**TASK DESCRIPTION**
Restate all of the data exactly.

━━━━━━━━━━━━━━━━━━━━━━━━━━━━━━

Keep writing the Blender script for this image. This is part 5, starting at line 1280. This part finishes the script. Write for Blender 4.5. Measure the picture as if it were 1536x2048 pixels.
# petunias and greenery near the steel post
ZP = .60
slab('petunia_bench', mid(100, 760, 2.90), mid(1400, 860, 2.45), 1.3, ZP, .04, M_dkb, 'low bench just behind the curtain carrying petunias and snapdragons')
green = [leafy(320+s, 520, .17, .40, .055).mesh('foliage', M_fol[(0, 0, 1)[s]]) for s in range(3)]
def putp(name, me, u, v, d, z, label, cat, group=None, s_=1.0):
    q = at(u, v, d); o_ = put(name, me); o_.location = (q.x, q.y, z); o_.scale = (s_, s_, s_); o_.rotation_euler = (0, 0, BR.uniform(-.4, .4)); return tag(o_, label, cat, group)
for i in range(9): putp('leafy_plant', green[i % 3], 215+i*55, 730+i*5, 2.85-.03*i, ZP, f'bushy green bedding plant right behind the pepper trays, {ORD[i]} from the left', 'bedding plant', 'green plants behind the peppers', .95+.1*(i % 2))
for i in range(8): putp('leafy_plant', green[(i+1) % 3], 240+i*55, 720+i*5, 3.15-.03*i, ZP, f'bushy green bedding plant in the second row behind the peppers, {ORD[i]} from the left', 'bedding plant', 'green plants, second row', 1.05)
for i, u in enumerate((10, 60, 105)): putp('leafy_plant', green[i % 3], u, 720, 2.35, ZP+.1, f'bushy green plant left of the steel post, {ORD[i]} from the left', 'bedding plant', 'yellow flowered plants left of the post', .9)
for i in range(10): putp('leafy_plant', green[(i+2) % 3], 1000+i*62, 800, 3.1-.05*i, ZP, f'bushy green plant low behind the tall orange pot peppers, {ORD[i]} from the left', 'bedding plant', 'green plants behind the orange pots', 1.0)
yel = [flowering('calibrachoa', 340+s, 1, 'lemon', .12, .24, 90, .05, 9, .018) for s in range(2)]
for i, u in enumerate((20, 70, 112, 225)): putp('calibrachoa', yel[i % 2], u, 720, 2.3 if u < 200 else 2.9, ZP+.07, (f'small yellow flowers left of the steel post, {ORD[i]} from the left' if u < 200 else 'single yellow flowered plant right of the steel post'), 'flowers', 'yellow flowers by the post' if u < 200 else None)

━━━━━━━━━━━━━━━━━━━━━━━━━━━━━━

**WRITTEN RESPONSE**
Keep writing the Blender script for this image. This is part 5, starting at line 1280. This part finishes the script. Write for Blender 4.5. Measure the picture as if it were 1536x2048 pixels.
# petunias and greenery near the steel post
ZP = .60
slab('petunia_bench', mid(100, 760, 2.90), mid(1400, 860, 2.45), 1.3, ZP, .04, M_dkb, 'low bench just behind the curtain carrying petunias and snapdragons')
green = [leafy(320+s, 520, .17, .40, .055).mesh('foliage', M_fol[(0, 0, 1)[s]]) for s in range(3)]
def putp(name, me, u, v, d, z, label, cat, group=None, s_=1.0):
    q = at(u, v, d); o_ = put(name, me); o_.location = (q.x, q.y, z); o_.scale = (s_, s_, s_); o_.rotation_euler = (0, 0, BR.uniform(-.4, .4)); return tag(o_, label, cat, group)
for i in range(9): putp('leafy_plant', green[i % 3], 215+i*55, 730+i*5, 2.85-.03*i, ZP, f'bushy green bedding plant right behind the pepper trays, {ORD[i]} from the left', 'bedding plant', 'green plants behind the peppers', .95+.1*(i % 2))
for i in range(8): putp('leafy_plant', green[(i+1) % 3], 240+i*55, 720+i*5, 3.15-.03*i, ZP, f'bushy green bedding plant in the second row behind the peppers, {ORD[i]} from the left', 'bedding plant', 'green plants, second row', 1.05)
for i, u in enumerate((10, 60, 105)): putp('leafy_plant', green[i % 3], u, 720, 2.35, ZP+.1, f'bushy green plant left of the steel post, {ORD[i]} from the left', 'bedding plant', 'yellow flowered plants left of the post', .9)
for i in range(10): putp('leafy_plant', green[(i+2) % 3], 1000+i*62, 800, 3.1-.05*i, ZP, f'bushy green plant low behind the tall orange pot peppers, {ORD[i]} from the left', 'bedding plant', 'green plants behind the orange pots', 1.0)
yel = [flowering('calibrachoa', 340+s, 1, 'lemon', .12, .24, 90, .05, 9, .018) for s in range(2)]
for i, u in enumerate((20, 70, 112, 225)): putp('calibrachoa', yel[i % 2], u, 720, 2.3 if u < 200 else 2.9, ZP+.07, (f'small yellow flowers left of the steel post, {ORD[i]} from the left' if u < 200 else 'single yellow flowered plant right of the steel post'), 'flowers', 'yellow flowers by the post' if u < 200 else None)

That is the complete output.